Scarlett told Rhett to his face that she wouldn’t sleep with him, but she understood she would miss the beautiful night time conversations and the comfort of his arms. We know she doesn’t have any high feelings for him but she feels disappointed. She doesn’t invest herself emotionally in her relationship with Rhett. She decides to deprive him in an area which she knows is important to him. Here there is no tenderness and no cunningness either. Finally it is she who is disappointed by her decision. Is her act one of cunning and cruelty or just assertion of her preferences as a woman?
Romance is found within ourselves
Submitted by Elation on Thu, 04/02/2009 - 04:26"Had Robert lived nearby she may never have responded to him or her response may have quickly dissipated by fear of social condemnation. The fact that he came and then left helped her keep alive the dream. There are many possibilities, but the essential truth is that we discover romance in ourselves. The other person only facilitates that discovery. We all may long to experience it and dream of living it, but how many of us have the strength and courage to live always unprotected, exposed and vulnerable, to give all we are to another with no assured returns of any kind? Those who are capable of that attitude can discover romance in any relationship, because the romance lies within themselves."
- excerpt from http://www.romanceeternal.org/article/choosing-between-marriage-and-romance
Great Article. The article contains many eye openers - or heart openers.
'..the essential truth is that we discover romance in ourselves. The other person only facilitates that discovery.' - I beleive this statement applies to events and inanimate objects too for they too facilitate the discovery of joy - if we cannot use the term Romance there.
Dominating Partner
Submitted by Elation on Mon, 03/16/2009 - 15:34In the movie Waitress, Jenna's relationship with her husband Earl is extremely turbulent. He provides her with a comfortable living. At the same time, he is controlling, dominating, possessive, suspicious, abusive, violent, fearful, disgusting, etc. He is all that any woman would not want in a man. Jenna is a fine person but cannot love Earl. If she had changed her attitude of hatred and fear and tried to develop a liking for him, could she have made her marriage work and made her life much better than it was? Could her love have changed him and made him dropped his hateful behavior? Could she have had a possibility for greater joy in her life if she stayed with him but taken a different attitude?
Romance and Life Response
Submitted by Gurusoft on Mon, 03/16/2009 - 13:52It is an age-old knowledge that life responds to changes in our attitudes and feelings. When we become more positive in our inner consciousness, external circumstances and events become more positive as well. This holds true for romantic love as well. If we take efforts to make our attitudes more positive and express higher qualities in our relationship, we attract more positive responses from our partner. One man stopped badgering his partner about her lack of organization in financial matters. Suddenly his partner changed her behavior unasked and received a huge and unexpected assistance from a bank to help her clear up her finances.

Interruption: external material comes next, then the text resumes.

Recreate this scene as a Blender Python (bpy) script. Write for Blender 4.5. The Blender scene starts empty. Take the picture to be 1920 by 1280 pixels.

Similarly, many instances can be cited to show that if we take the high road in our worldly activities, we can attract the partner of our dreams. In each of the cases posted below this message in the forum, the individual aspired for a deep, meaningful relationship with someone and achieved the goal by taking a higher, more positive attitude in a different area of his life. One man did so by developing greater psychological strength to resist the unreasonable demands of his boss. Another offered his services to help a young man out of difficulty, and that act of goodwill attracted an ideal woman he had just begun to dream about. A third decided to change his nature from pride selfishness to humility self-givingness, and attracted a woman to marriage he so dearly loved. Whether we take to higher levels of harmony in our relationship or to higher levels of consciousness in our outside life, we can attract greater romance in our lives in the shape through a new relationship or by enhancing an existing one.
What makes people attractive?
Submitted by Energy on Mon, 03/16/2009 - 04:06In the movie 'Waitress', the relationship between the doctor and Jenna helps her largely and he serves a very useful purpose in her life.
Feminine allurement and flirtatiousness
Submitted by shakthi on Sun, 03/15/2009 - 09:18This quotation from The Virtues of Harmony, an early essay by Sri Aurobindo, describes woman’s capacity to allure, tease and tempt man romantically. Does this capacity arise from cruelty or from a desire to make herself more attractive and to give her lover greater satisfaction? What does it tell us about the true nature of romantic attraction?
“Have you never learned by experience or otherwise how a girl will torment her favoured lover by a delicate and impalpable evasion of his desires and will not give him even the loan of a kiss without wooing, but must be infinitely entreated and stretch him on the rack of a half-serious refusal and torture him with the pangs of hope just as a cat will torture a mouse, yet all the while means to give him everything he asks for and would indeed be more bitterly disappointed than he, if any accident precluded her from making him happy? … And this trait in women we impute to feminine insincerity and to maiden coyness and to everything but the real motive, and that is the primitive and eternal passion of cruelty appearing in the coarse fibre of man as crude and inartistic barbarity, but in the sweet and delicate soul of woman as a refined and beautiful playfulness and the inseparable correlative of a gentle and suave disposition. … will she not harmonize the phases other dalliance, and hesitate on the brink of yielding just at the proper pitch of his despair, and elude his kiss just at the proper pitch of his expectancy, and fan his longing when it sinks, and check it when it rises, and surrender herself when he is smouldering with hopeless passion? … But she will not do this grossly and palpably, but will lead up to everything by looks and tones and gestures so as to glide from one to the other without his perceiving and will sweeten the hard and obvious form by the flavour of the simple and natural, yet will be all the while the veriest coquette and artist in flirtation. …But if she is perfect in the art, will she not, even when repulsing him most cruelly, allow a secret tenderness to run through her words and manner, and when she is most tenderly yielding, will she not show the sharp edge of asperity through the flowers, and in a word allow the blended cruelty and sweetness of her soul to be just palpable to his perceptive senses?”